Yesterday, she sat in the court as the jury foreman announced four of her attackers were guilty of involvement in her six-hour ordeal. On the 25th day of the trial the jury reached a unanimous verdict on all but one charge. On that charge the foreman told Judge Finnane the jury could not agree and never would.
The jury of six men and six women found the four men, now aged 19 and 20 years, guilty of a total of 15 charges relating to kidnap and aggravated sexual intercourse without consent relating to oral and vaginal sex. On one sexual assault charge, relating to one man, they could not agree on a verdict.

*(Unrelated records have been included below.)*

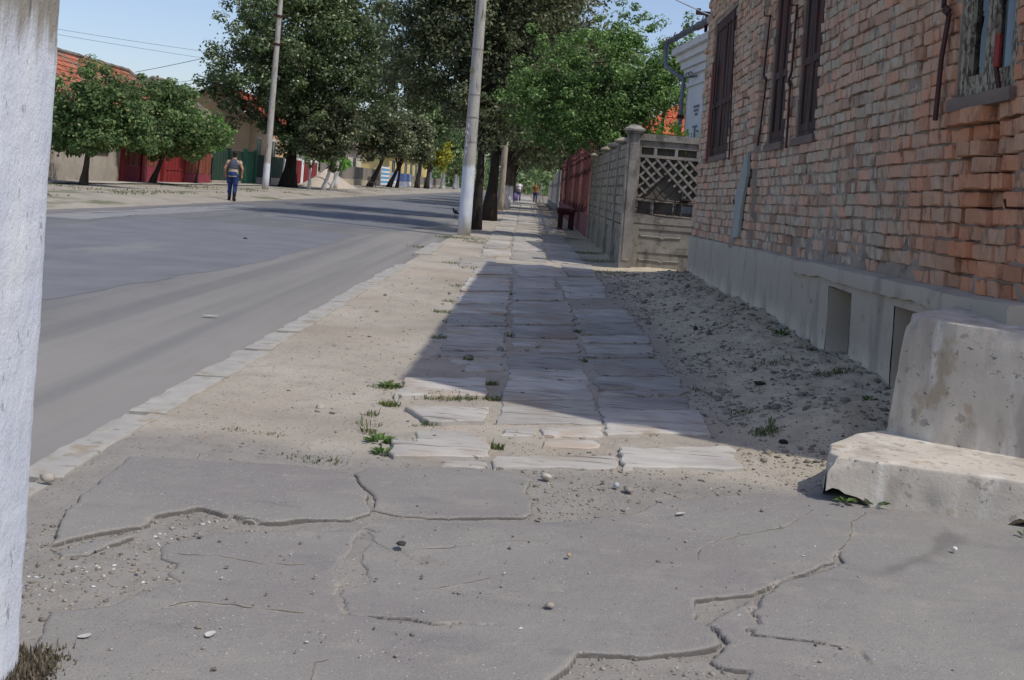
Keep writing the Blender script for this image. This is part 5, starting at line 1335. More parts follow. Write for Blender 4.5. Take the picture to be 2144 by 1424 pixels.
# the pole right beside the camera: a squarish shaft, lumpy with many coats of limewash
mb = MB(); nseg = 44; rows = 260; V = []; F = []
zs = np.concatenate([np.linspace(-.1, 2.2, 200), np.linspace(2.25, 8.5, 60)])
for j, z in enumerate(zs):
    hw_ = .165 - .012 * z
    for k in range(nseg):
        a = 2 * math.pi * k / nseg; ca, sa = math.cos(a), math.sin(a); e = .22
        x = hw_ * math.copysign(abs(ca) ** e, ca); y = hw_ * math.copysign(abs(sa) ** e, sa)
        r = 1 + (.028 * float(fbm(a * 2.2 + 3, z * 5, 4)) + .014 * float(fbm(a * 9, z * 22, 3))) * (1 if z < 1.45 else .5)
        V.append((x * r + .002 * z, y * r, z))
for j in range(len(zs) - 1):
    for k in range(nseg): F.append((j * nseg + k, j * nseg + (k + 1) % nseg, (j + 1) * nseg + (k + 1) % nseg, (j + 1) * nseg + k))
mb.add(V, F)
np_ = mb.build('shaft', pole_mat('limewashed_pole', 1.46, (148, 143, 132)), None, True)
near_pole = thing('utility_pole', 'thick limewashed concrete pole filling the left edge, close to the viewer', 'utility pole', (-1.247, 2.235, 0.0)); np_.parent = near_pole
mb = MB(); mb.tube([(.15, .0, 1.63), (.19, -.02, 1.63), (.195, -.02, 1.66)], .004, 6); mb.build('wire_hook', m_iron, near_pole, local=True)
def round_pole(label, x, y, h, r0, r1, zp, lean, mat, z0=0.0):
    p = thing('utility_pole', label, 'utility pole', (x, y, z0))
    mb = MB(); k = 16; mb.tube([(lean * h * i / k, 0, h * i / k - (.1 if i == 0 else 0)) for i in range(k + 1)], [r0 + (r1 - r0) * i / k for i in range(k + 1)], 20)
    mb.build('shaft', mat, p, True, local=True)
    return p
m_pole2 = pole_mat('painted_pole', 1.62, (182, 178, 169), False)
m_pole3 = pole_mat('painted_pole_left', 1.35, (184, 180, 171), False)
cp = round_pole('white footed concrete utility pole standing on the verge beside the flagstones', -1.50, 24.3, 8.6, .155, .105, 1.62, -.003, m_pole2)
for z in (2.15, 2.72, 3.25, 4.3):
    mb = MB(); mb.tube([(-.003 * z, 0, z), (-.003 * z, 0, z + .025)], .155 - .0058 * z + .006, 20)
    mb.build('casting_ring', m_conc, cp, local=True)
# chalky scrawl painted up the shaft
m_chalk = flat('chalk_white', srgb(206, 208, 210), .95)
mb = MB()
def scr(u0, z0, u1, z1):
    def P(u, z):
        a = -math.pi / 2 - .55 + u; r = .155 - .0058 * z + .003; return (r * math.cos(a) - .003 * z, r * math.sin(a), z)
    mb.tube([P(u0, z0), P(u1, z1)], .011, 5)
for s in ((-.35, 2.05, .05, 2.08), (-.15, 2.06, -.12, 2.2), (-.35, 2.26, .1, 2.34), (.1, 2.34, -.3, 2.42), (-.3, 2.22, -.3, 2.3), (-.35, 2.48, .05, 2.5), (.05, 2.5, .0, 2.58), (-.35, 2.56, .0, 2.58), (-.2, 1.85, .05, 1.95), (-.3, 1.8, -.2, 1.98)): scr(*s)
mb.build('chalk_scrawl', m_chalk, cp, local=True)
mb = MB(); mb.tube([(.135 - .0082 * z * 1.0, -.03, z) for z in np.linspace(4.2, 8.5, 8)], .016, 6); mb.build('lichen_strip', flat('lichen_strip', srgb(150, 130, 70), .8), cp, local=True)  # yellow lichen streak up the shaft, built as a thin tube
lp = round_pole('white footed concrete utility pole in front of the big linden', -13.25, 52, 10.5, .17, .11, 1.4, .004, m_pole3, .1)
mb = MB()
for z in (7.2, 8.6): mb.tube([(.004 * z, 0, z), (.004 * z, 0, z + .12)], .155, 12); mb.box(.004 * z - .3, .004 * z + .3, -.04, .04, z + .05, z + .1)
mb.build('clamp', m_iron, lp, local=True)
lpf = round_pole('white footed concrete pole near the sand pile across the road', -14.3, 76, 8, .17, .12, 2.2, .01, m_pole3, .1)
fp = round_pole('slim pale concrete pole behind the dark tree trunks by the flagstones', -1.52, 52, 8, .17, .12, 0.0, .004, pole_mat('plain_pole', 0.0, (176, 164, 144)))
m_wire = flat('wire_black', (.02, .02, .022), .7)
def wire(label, a, b, sag=.35, r=.011, group=None, mat=None):
    a, b = Vector(a), Vector(b); mb = MB()
    mb.tube([a.lerp(b, t) - Vector((0, 0, sag * 4 * t * (1 - t))) for t in np.linspace(0, 1, 17)], r, 5)
    o = mb.build('overhead_wire', mat or m_wire); tag(o, label, 'wire', group); place(o, a); return o
def top_left(z): return (-13.25 + .004 * z, 52, z + .1)
wire('upper of two thin wires sagging level over the orange roof', (-25.0, 46, 6.92), (-13.5, 60, 7.30), .12, .008)
wire('lower of two thin wires sagging level over the orange roof', (-25.0, 46, 6.72), (-13.5, 60, 6.86), .12, .008)
wire('dark service wire rising from the grey hipped roof to the linden', (-20.2, 52, 5.45), (-14.5, 52, 7.15), .05, .014)
wire('lowest dark wire rising from the weathered roof towards the linden', (-20.2, 57, 5.4), (-14.5, 58, 6.9), .05, .012)
m_wirew = flat('wire_grey', srgb(170, 172, 176), .7)
pw = Vector((A.lerp(B, .75).x, A.lerp(B, .75).y, 4.42)) + nr * .25
wire('pale service cable running down to the white house eave', (-1.4, 24.3, 8.2), pw, .25, .012, None, m_wirew)
wire('dark service cable above the pale one near the white house', (-1.4, 24.3, 8.5), pw + Vector((.1, -.2, .6)), .2, .008)
wire('dark cable crossing low between the fruit tree tips and the white house', (-1.4, 52, 7.6), (3.15, 21.9, 4.5), .25, .012)

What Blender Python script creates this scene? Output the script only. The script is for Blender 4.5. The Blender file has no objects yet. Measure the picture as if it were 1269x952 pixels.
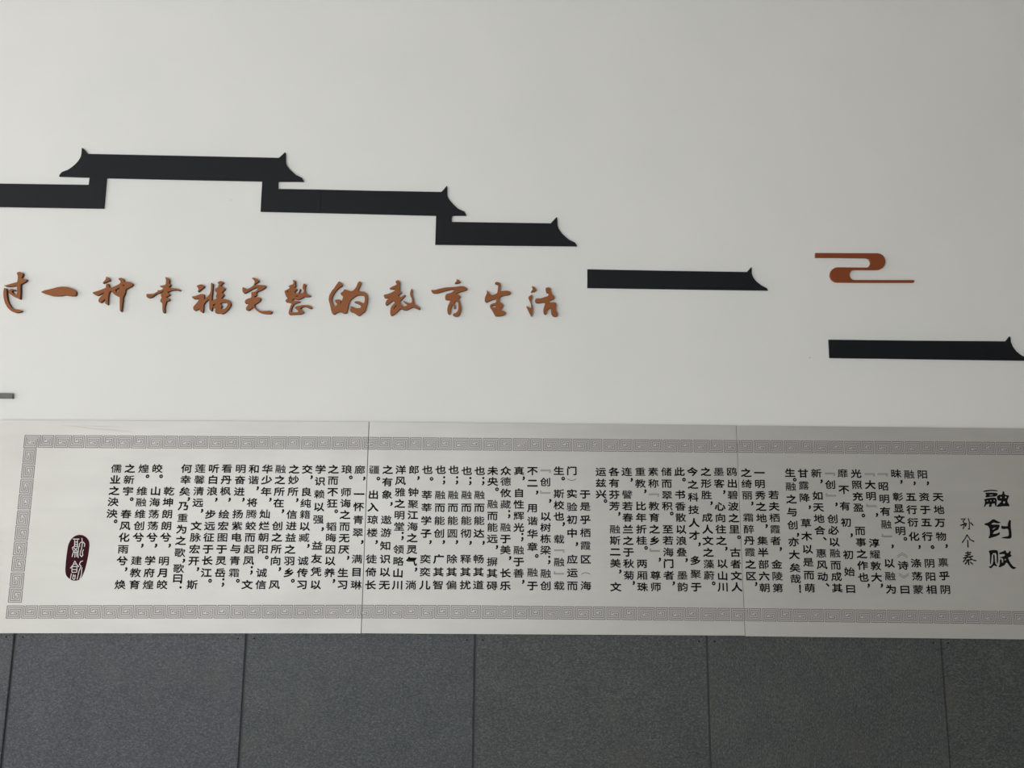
import bpy, bmesh, math, random
from mathutils import Vector, Matrix, Euler

S = bpy.context.scene
COL = S.collection
random.seed(7)

# ---------------------------------------------------------------- camera
CW, CH, FPX = 1269.0, 952.0, 916.0
PITCH, YAW, ROLL = 0.15076512, -0.01071765, 0.00840863
CAM = Vector((0.0, -2.45, 1.6))
_rx = Matrix.Rotation(PITCH, 3, 'X'); _rz = Matrix.Rotation(YAW, 3, 'Z'); _rr = Matrix.Rotation(ROLL, 3, 'Z')
ROT = _rz @ _rx @ Matrix(((1, 0, 0), (0, 0, -1), (0, 1, 0))) @ _rr
cd = bpy.data.cameras.new('camera'); cam = bpy.data.objects.new('camera', cd); COL.objects.link(cam)
cam.matrix_world = Matrix.Translation(CAM) @ ROT.to_4x4()
cd.sensor_fit = 'HORIZONTAL'; cd.sensor_width = 36.0; cd.lens = 36.0 * FPX / CW
cd.clip_start = 0.05; cd.clip_end = 100
S.camera = cam

# ---------------------------------------------------------------- world, light, exposure
w = bpy.data.worlds.new('overcast_daylight'); S.world = w; w.use_nodes = True
bg = w.node_tree.nodes['Background']; bg.inputs[0].default_value = (1.0, 0.965, 0.90, 1); bg.inputs[1].default_value = 2.7
def area(name, loc, target, sx, sy, power, col):
    d = bpy.data.lights.new(name, 'AREA'); d.shape = 'RECTANGLE'; d.size = sx; d.size_y = sy
    d.energy = power; d.color = col
    o = bpy.data.objects.new(name, d); COL.objects.link(o); o.location = loc
    o.rotation_euler = (Vector(target) - Vector(loc)).to_track_quat('-Z', 'Y').to_euler()
    return o
area('added_daylight', (-2.6, -6.22, 1.35), (-2.6, 0, 1.35), 5.2, 2.2, 158, (0.94, 0.975, 1.0))  # added soft source; the added front wall behind it is closed
S.view_settings.view_transform = 'Standard'; S.view_settings.look = 'None'
S.view_settings.gamma = 1; S.view_settings.use_curve_mapping = False; S.view_settings.exposure = 0.0

# ---------------------------------------------------------------- helpers
def P(u, v, y=0.0):
    """where the sight line of image point u,v meets the vertical plane at depth y -> (X, Z)"""
    d = ROT @ Vector(((u - CW / 2) / FPX, -(v - CH / 2) / FPX, -1.0))
    k = (y - CAM.y) / d.y
    return (CAM.x + d.x * k, CAM.z + d.z * k)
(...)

The four men, referred to in the trial as X, Y, Z and X1, were part of a group of 14 men accused of repeatedly sexually assaulting the young woman, who can only be known as C, over 6½ hours at three western Sydney locations on August 30, 2000.
For two of the men, X and Y, it was their second gang rape conviction.
With Salvation Army Major Joyce Harmer and her father there for support, the young woman cried quiet tears of relief vindicated that her decision to give evidence had been worthwhile.
Her mother, who supported her during her evidence, was unable to be at court yesterday.
Outside court and away from the eyes of her attackers she cried again, out loud. She had never wanted to cry in front of the men who subjected her to such degradation.
The stress of the 2½ days she spent waiting for the jury's verdict had been a trying time for the 20-year-old.
But in the words of the Crown Prosecutor Margaret Cunneen she was an extraordinarily good witness.
Tensions and security were high in the packed courtroom as C and her family and police from Strike Force Sayda listened as Judge Michael Finnane announced that, after 2½ days of deliberations during which they had been sequestered overnight, the jury had sent him two notes.
The four men showed little emotion as the verdicts were read out, then they waved and smiled to their families. But as they were being led away a brawl broke out between two of the men. One called to the other then punched him in the face and officers restrained them.
The court heard in this trial how one of C's attackers, X1, told her "I'm going to f. . . you Leb-style" and another demanded that she perform oral sex upon him, calling her an "Aussie pig".
Midway through the ordeal, when C tried to escape at a service station, she had what she believed was a gun held at her head and was told "Don't move bitch or you're dead".
And, in a final act of degradation, she was hosed down by her attackers at the scene of the last assault.
Ms Cunneen submitted that C's ordeal "would to decent and civilised people be almost inconceivable".
The four young men, who were aged 17 and 18 at the time of the rapes, all knew each other, having attended the same schools and lived in the same western Sydney suburbs.
Two of them, X and X1, are brothers. Their father supported them at court, as did their mother. X's girlfriend was often at court.
Y was supported in court by his brother and other family members. Y had worked in a paving business for two years since leaving school at 16. Z had worked with a bricklaying business for about four years. His girlfriend supported him in court for much of the trial.
X1, together with Y and Z, had gone to the same school. Y and Z had gone to school together from kindergarten to Year 10.
Two of the men, Z and X1, admitted having sex with C but claimed it was consensual. The other two claimed they were not there and C's identification of them, from police photo boards, was mistaken.
The jury disagreed.
Judge Finnane remanded the men for mention next Friday and remanded X to be retried on the one count on which the jury found they could not agree.
The same thing happened in Virginia Beach,Virginia a couple of years ago. A 11 year old boy raped a 8 year old girl,and walked away free because it was determined he was too young to know what he was doing.
How about "World According to Garp"-style? They wouldn't do any more raping then.
What did the sheick in the local mosque say? Why is that, with all the gory details of the rapes and the trials, the report says nothing about that? WHere is the outrage of the Australian Muslim community?
No outrage because the victims are not Muslim. Do you think any Christian, Jew, or Hindu would think this way?